INFORMATION SHOWN:
******

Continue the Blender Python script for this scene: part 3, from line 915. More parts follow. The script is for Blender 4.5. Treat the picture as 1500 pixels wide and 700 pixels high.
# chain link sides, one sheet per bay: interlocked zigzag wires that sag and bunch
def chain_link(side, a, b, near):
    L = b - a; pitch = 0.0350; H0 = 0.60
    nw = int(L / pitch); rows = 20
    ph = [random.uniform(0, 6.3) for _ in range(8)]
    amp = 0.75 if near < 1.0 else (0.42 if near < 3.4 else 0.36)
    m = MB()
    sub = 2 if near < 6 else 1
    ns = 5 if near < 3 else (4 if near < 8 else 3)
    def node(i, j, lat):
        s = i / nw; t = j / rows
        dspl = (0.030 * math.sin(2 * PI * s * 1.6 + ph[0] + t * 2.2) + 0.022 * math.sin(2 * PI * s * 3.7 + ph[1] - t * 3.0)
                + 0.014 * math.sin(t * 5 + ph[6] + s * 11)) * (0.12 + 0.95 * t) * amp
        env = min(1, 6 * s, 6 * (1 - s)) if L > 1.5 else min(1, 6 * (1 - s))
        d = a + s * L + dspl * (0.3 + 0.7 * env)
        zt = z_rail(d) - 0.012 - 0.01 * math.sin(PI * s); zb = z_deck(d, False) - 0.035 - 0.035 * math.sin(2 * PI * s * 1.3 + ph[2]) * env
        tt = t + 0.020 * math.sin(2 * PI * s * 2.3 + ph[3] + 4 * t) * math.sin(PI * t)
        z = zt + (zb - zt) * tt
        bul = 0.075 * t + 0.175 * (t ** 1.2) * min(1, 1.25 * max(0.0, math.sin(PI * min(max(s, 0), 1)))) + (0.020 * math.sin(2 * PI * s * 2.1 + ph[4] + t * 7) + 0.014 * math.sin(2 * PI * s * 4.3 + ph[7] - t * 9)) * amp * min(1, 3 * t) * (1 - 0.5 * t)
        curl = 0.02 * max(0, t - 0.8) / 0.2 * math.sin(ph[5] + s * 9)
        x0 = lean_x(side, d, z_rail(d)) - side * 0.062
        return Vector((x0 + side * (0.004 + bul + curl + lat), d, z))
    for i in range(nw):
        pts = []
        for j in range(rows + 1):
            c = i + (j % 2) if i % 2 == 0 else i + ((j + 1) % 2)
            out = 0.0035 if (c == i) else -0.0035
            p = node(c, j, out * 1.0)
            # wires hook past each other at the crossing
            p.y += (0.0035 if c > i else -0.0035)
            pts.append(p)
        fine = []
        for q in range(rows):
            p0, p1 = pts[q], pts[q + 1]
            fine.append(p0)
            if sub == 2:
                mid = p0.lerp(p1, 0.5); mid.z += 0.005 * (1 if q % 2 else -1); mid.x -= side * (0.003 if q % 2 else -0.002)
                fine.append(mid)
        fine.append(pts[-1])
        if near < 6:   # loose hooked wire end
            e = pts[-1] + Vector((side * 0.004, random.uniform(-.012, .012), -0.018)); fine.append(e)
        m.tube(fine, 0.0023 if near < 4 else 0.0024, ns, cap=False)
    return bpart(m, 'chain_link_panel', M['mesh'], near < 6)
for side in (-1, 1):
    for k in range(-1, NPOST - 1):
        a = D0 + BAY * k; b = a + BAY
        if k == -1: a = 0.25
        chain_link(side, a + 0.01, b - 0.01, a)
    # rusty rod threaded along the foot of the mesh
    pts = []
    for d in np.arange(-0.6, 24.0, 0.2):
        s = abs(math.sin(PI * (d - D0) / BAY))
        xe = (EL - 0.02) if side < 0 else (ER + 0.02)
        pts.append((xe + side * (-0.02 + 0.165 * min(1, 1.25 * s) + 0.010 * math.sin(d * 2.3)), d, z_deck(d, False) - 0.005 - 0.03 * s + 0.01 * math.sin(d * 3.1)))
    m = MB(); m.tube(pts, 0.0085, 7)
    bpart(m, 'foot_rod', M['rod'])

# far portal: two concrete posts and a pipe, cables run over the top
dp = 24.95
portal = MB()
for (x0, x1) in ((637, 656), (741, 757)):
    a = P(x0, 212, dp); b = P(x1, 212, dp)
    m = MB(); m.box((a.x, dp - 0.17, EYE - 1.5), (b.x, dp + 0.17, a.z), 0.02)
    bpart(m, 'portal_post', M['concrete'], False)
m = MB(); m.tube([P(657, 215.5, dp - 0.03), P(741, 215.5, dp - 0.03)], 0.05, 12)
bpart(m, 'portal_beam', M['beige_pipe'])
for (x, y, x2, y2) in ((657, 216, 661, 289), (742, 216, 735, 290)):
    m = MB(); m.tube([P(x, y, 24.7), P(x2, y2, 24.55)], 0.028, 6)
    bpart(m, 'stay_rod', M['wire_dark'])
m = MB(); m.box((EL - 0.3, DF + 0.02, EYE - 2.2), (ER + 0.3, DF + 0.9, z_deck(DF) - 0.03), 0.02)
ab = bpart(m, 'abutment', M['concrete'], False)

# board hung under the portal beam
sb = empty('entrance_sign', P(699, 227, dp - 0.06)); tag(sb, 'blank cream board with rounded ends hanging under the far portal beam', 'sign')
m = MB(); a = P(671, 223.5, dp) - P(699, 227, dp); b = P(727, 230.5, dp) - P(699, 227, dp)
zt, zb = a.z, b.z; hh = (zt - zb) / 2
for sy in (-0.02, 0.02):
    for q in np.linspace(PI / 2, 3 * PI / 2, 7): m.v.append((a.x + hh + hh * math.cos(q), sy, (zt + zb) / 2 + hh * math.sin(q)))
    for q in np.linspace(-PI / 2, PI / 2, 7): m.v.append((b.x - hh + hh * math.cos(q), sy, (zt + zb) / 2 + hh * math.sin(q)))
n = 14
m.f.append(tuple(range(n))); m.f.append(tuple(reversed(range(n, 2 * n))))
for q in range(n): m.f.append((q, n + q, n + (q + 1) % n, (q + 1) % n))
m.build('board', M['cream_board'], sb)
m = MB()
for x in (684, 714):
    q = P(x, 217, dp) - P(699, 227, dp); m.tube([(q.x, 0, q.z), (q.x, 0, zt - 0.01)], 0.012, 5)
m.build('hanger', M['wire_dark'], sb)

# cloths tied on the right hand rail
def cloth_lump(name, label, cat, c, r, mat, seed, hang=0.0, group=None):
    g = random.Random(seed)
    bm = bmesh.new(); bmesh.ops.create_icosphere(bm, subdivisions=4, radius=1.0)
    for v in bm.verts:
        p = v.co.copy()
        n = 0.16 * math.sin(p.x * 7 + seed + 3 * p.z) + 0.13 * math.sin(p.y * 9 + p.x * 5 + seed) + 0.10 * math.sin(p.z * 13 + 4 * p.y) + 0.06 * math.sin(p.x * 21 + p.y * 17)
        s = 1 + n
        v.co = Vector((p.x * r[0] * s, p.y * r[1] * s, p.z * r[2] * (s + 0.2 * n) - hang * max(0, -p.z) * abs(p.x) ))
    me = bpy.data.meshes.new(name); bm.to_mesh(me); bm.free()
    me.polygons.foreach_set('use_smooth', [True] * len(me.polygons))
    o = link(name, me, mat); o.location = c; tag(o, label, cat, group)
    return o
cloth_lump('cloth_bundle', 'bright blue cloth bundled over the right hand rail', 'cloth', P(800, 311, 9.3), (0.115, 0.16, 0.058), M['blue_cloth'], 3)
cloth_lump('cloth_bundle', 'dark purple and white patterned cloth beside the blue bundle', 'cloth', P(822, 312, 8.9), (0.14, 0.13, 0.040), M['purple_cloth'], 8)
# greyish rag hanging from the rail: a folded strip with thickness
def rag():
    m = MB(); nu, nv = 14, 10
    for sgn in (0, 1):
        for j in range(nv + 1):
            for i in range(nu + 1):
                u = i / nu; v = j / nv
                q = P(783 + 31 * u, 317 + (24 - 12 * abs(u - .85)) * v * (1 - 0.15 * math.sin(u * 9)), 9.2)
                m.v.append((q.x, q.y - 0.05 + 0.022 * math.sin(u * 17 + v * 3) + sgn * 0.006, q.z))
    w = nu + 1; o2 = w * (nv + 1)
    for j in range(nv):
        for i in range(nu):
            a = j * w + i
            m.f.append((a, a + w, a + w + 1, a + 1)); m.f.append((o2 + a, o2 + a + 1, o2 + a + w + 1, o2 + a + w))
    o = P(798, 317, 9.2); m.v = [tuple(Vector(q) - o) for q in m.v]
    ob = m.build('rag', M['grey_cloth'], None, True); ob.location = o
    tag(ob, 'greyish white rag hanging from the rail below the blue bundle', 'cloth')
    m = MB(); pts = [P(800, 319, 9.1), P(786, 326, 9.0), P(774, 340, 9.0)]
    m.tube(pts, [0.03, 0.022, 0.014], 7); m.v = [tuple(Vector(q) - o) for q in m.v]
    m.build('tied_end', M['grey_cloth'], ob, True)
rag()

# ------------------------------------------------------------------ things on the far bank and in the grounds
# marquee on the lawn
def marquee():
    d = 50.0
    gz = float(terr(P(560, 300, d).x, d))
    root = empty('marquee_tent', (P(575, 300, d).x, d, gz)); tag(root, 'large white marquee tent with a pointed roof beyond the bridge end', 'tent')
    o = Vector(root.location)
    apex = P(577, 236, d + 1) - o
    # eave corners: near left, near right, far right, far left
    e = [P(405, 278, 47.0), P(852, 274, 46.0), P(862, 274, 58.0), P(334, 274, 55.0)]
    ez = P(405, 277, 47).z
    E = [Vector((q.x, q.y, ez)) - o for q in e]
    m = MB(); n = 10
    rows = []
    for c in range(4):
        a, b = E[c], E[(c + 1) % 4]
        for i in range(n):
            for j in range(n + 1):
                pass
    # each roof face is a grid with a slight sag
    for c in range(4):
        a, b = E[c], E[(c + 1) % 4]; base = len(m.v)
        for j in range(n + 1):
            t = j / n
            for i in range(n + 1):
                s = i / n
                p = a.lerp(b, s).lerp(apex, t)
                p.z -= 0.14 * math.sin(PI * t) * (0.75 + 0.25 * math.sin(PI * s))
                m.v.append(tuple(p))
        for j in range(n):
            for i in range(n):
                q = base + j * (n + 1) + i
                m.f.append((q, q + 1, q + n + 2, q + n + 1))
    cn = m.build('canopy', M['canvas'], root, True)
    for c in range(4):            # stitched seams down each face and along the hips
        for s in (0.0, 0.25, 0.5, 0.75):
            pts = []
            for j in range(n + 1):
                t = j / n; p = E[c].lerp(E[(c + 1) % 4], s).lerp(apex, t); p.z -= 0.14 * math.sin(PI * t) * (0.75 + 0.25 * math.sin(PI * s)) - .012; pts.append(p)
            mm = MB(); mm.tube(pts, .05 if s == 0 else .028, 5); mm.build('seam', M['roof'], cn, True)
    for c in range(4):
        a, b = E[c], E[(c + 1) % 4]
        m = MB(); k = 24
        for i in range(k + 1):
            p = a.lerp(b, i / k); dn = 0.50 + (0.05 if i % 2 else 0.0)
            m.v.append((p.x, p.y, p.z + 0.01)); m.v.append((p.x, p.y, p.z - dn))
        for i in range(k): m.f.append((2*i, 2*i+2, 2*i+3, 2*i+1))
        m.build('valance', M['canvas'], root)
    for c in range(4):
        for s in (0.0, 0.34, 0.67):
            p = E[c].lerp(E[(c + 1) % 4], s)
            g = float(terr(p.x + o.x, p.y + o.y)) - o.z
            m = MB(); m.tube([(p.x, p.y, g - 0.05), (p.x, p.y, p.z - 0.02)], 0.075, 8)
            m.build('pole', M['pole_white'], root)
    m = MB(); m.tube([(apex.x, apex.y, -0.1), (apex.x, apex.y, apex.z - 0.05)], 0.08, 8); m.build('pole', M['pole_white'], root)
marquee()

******

YOUR OBJECTIVE: Search the material above for "from". Pull out each line where it shows up.

EXERCISE SOLUTION:
Continue the Blender Python script for this scene: part 3, from line 915. More parts follow. The script is for Blender 4.5. Treat the picture as 1500 pixels wide and 700 pixels high.
# greyish rag hanging from the rail: a folded strip with thickness
    tag(ob, 'greyish white rag hanging from the rail below the blue bundle', 'cloth')